In Mona Caird’s “The Yellow Drawing Room,” Clara is depicted as the archetypal “angel in the house.” This term stems from a Coventry Patmore poem describing the ideal woman as tame, docile, and living to serve men. The main character of this story, Mr. St. Vincent, comments that this ideal woman should be “retiring, unobtrusive, indistinguishable even until you come to know her well, and then she is very much like what every other true woman would be under the same conditions” (103). St. Vincent expresses “Certain suspicions which I had harboured that Clara Haydon was my ideal woman grew stronger as I watched her quiet English face bent over the tea-tray… If I was to give up my liberty, the reins should be handed over to a kind, sensible young woman like Clara, who would hate to make herself remarkable, or her drawing room yellow” (104). In other words, a woman who would not actually take the reigns or distinguish herself in any way.
Though St. Vincent clearly feels that Clara checks all the boxes of his perfect wife, it is not Clara that St. Vincent falls for. It is her total opposite– the wild, “new woman” Vanora, who stands out as much as the bright yellow walls she chose for the drawing room. He is incredibly sexually attracted to her, describing her figure as “robust, erect, pliant” and he expresses feeling “penetrated” by her “glowing atmosphere” (105-106). In sexual contexts, the word “penetrates” is usually an action a man does to a woman. Interestingly, here it is Vanora penetrating him, suggesting that she challenges his power and masculinity (not just through her personality, but also her sexuality). In comparison, Clara is physically described with much more boring terms, with a “straightforward look” and “blue eyes and a fair complexion” (104).
St. Vincent’s contempt for Vanora’s behavior and attitude only seem to increase his sexual attraction towards her. He says, “all the dominating instincts of my manhood roused into activity by this hateful experience,” the sexual connotations of the phrase “my manhood roused” connecting his hatred to his lust (108). Further, this desire to dominate her suggests that he is turned on by Vanora’s disobedience and wants to “tame” her (both emotionally and physically).
Ultimately, St. Vincent confesses that he loves and wants to marry Vanora. Clara, fades into the background of the story, still “gentle” when wounded by St. Vincent’s choice.
St.

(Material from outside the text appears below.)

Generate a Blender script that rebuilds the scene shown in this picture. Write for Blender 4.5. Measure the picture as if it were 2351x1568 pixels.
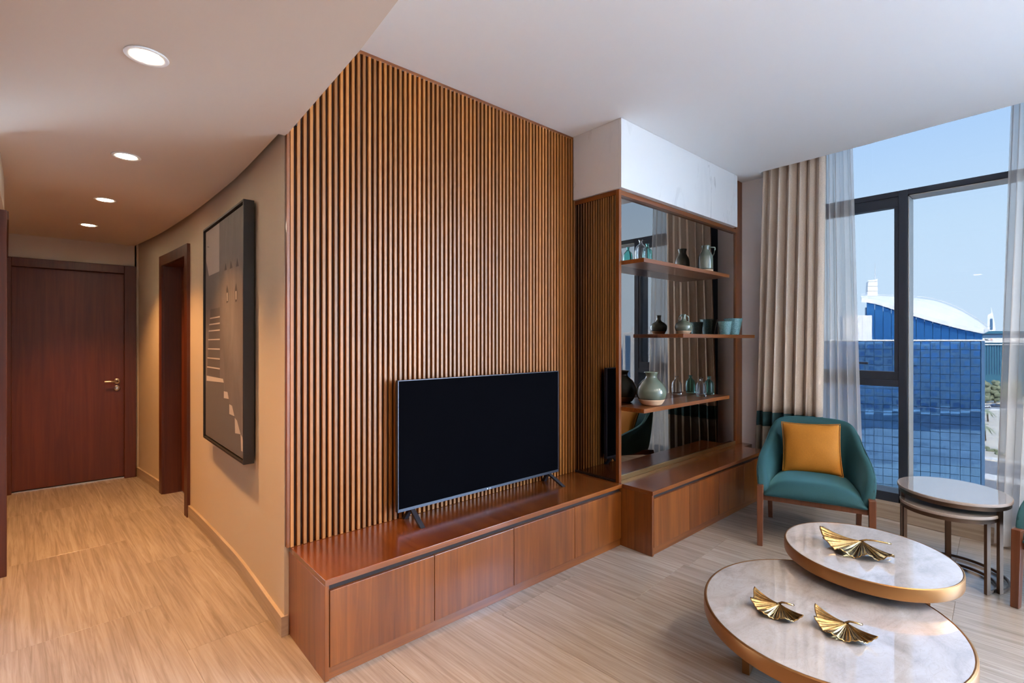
import bpy, bmesh, math, random
from mathutils import Vector, Matrix, noise
R = math.radians
random.seed(7)
S = bpy.context.scene
C = S.collection
for o in list(bpy.data.objects): bpy.data.objects.remove(o)

# ---------------------------------------------------------------- camera
F = 1131.0; CXP = 1175.5; CYP = 781.0; EYE = 1.4
TH = math.atan(1268.5 / F)                       # slat wall runs along +X, room lies on its -Y side
FWD = (math.cos(TH), math.sin(TH)); RGT = (math.sin(TH), -math.cos(TH))
cam = bpy.data.objects.new('camera', bpy.data.cameras.new('camera')); C.objects.link(cam)
cam.data.sensor_width = 36; cam.data.lens = 36 * F / 2351
cam.data.shift_y = -3 / 2351
cam.location = (0, 0, EYE); cam.rotation_euler = (R(90), 0, TH - R(90))
cam.data.clip_start = 0.05; cam.data.clip_end = 5000
S.camera = cam

# ---------------------------------------------------------------- sky, sun, exposure
EXPO = 1.58; SKY = 18.0                                        # outdoor light against the indoor lamps
w = bpy.data.worlds.new('sky'); S.world = w; w.use_nodes = True
nt = w.node_tree; nt.nodes.clear()
tc = nt.nodes.new('ShaderNodeTexCoord'); sx = nt.nodes.new('ShaderNodeSeparateXYZ')
rp = nt.nodes.new('ShaderNodeValToRGB'); bg = nt.nodes.new('ShaderNodeBackground'); wo = nt.nodes.new('ShaderNodeOutputWorld')
nt.links.new(tc.outputs['Generated'], sx.inputs[0]); nt.links.new(sx.outputs['Z'], rp.inputs[0])
nt.links.new(rp.outputs[0], bg.inputs['Color']); nt.links.new(bg.outputs[0], wo.inputs[0])
e = rp.color_ramp.elements
e[0].position = 0.0; e[0].color = (.62, .80, 1.0, 1)
e[1].position = 1.0; e[1].color = (.20, .42, .90, 1)
m_ = rp.color_ramp.elements.new(.18); m_.color = (.56, .77, 1.0, 1)
m_ = rp.color_ramp.elements.new(.40); m_.color = (.37, .61, 1.0, 1)
bg.inputs['Strength'].default_value = SKY
sun = bpy.data.objects.new('sun', bpy.data.lights.new('sun', 'SUN')); C.objects.link(sun)
sun.data.energy = 3.2 * SKY; sun.data.angle = R(.53); sun.data.color = (1, .95, .86)
sun.rotation_euler = (R(46), 0, R(-62))          # high behind the flat, never shining in through the windows
S.view_settings.view_transform = 'Standard'; S.view_settings.look = 'None'
S.view_settings.gamma = 1; S.view_settings.exposure = EXPO; S.view_settings.use_curve_mapping = False
S.cycles.use_denoising = True
S.cycles.caustics_reflective = False; S.cycles.caustics_refractive = False
S.cycles.max_bounces = 8; S.cycles.diffuse_bounces = 4; S.cycles.glossy_bounces = 4
S.cycles.transmission_bounces = 8; S.cycles.transparent_max_bounces = 12
S.cycles.sample_clamp_indirect = 6
def portal(x, y0, y1, z0, z1):                   # guides the sky light through the window opening
    l = bpy.data.lights.new('window_portal', 'AREA'); o = bpy.data.objects.new('window_portal', l); C.objects.link(o)
    l.shape = 'RECTANGLE'; l.size = z1 - z0; l.size_y = y1 - y0; l.cycles.is_portal = True
    o.location = (x, (y0 + y1) / 2, (z0 + z1) / 2); o.rotation_euler = (0, R(90), 0)
portal(5.12, -4.6, 1.75, .1, 3.15)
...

Vincent’s feelings for Vanora, despite Clara meeting every one of his standards for the ideal woman, implies that as the “new woman” emerged, not only were men challenged, but the “angel in the house” was challenged. St. Vincent’s aggressive attraction to Vanora suggests that some Victorian men were intrigued by the “new woman,” desiring the sexual satisfaction of “taming” these women, presenting conflicting guidance for how women should draw in men.
This double standard continues today, as men are often sexually attracted to archetypes like the “femme fatale” that challenge their control. Simultaneously, they don’t want their power challenged, and also to some extent want “traditional wives.” Which is more appealing: an outspoken woman in a tight dress, or a loving, modest woman doing your laundry for you?
Womaninthewallpaper, this is a great analysis, though I wonder what you make of Vanora’s confession of love for St. Vincent. While you argue that Vanora defies the role of “angel in the house,” I would say she ultimately succumbs to it. Her unexplainable attraction to St. Vincent leaves her “miserably dependent on [him]” (109). Isn’t dependence and submission what St. Vincent craves the most? Vanora orbits around St. Vincent’s glowing personality—please detect my sarcasm—as if he were the sun. His absence affects her so much that she must go “abroad” to escape his influence (110). Do you think we readers are meant to take St. Vincent at his word, or is he an unreliable narrator? Does Vanora just take a trip with her sister and St. Vincent reads too much into it? Or, alternatively, do you think Vanora wants to tame St. Vincent just as much as he wants to tame her? I liked the story, but Vanora’s confession just about ruined it for me. All the prescient feminism was washed away in a schlocky, nonsensical plot twist. Please, change my mind!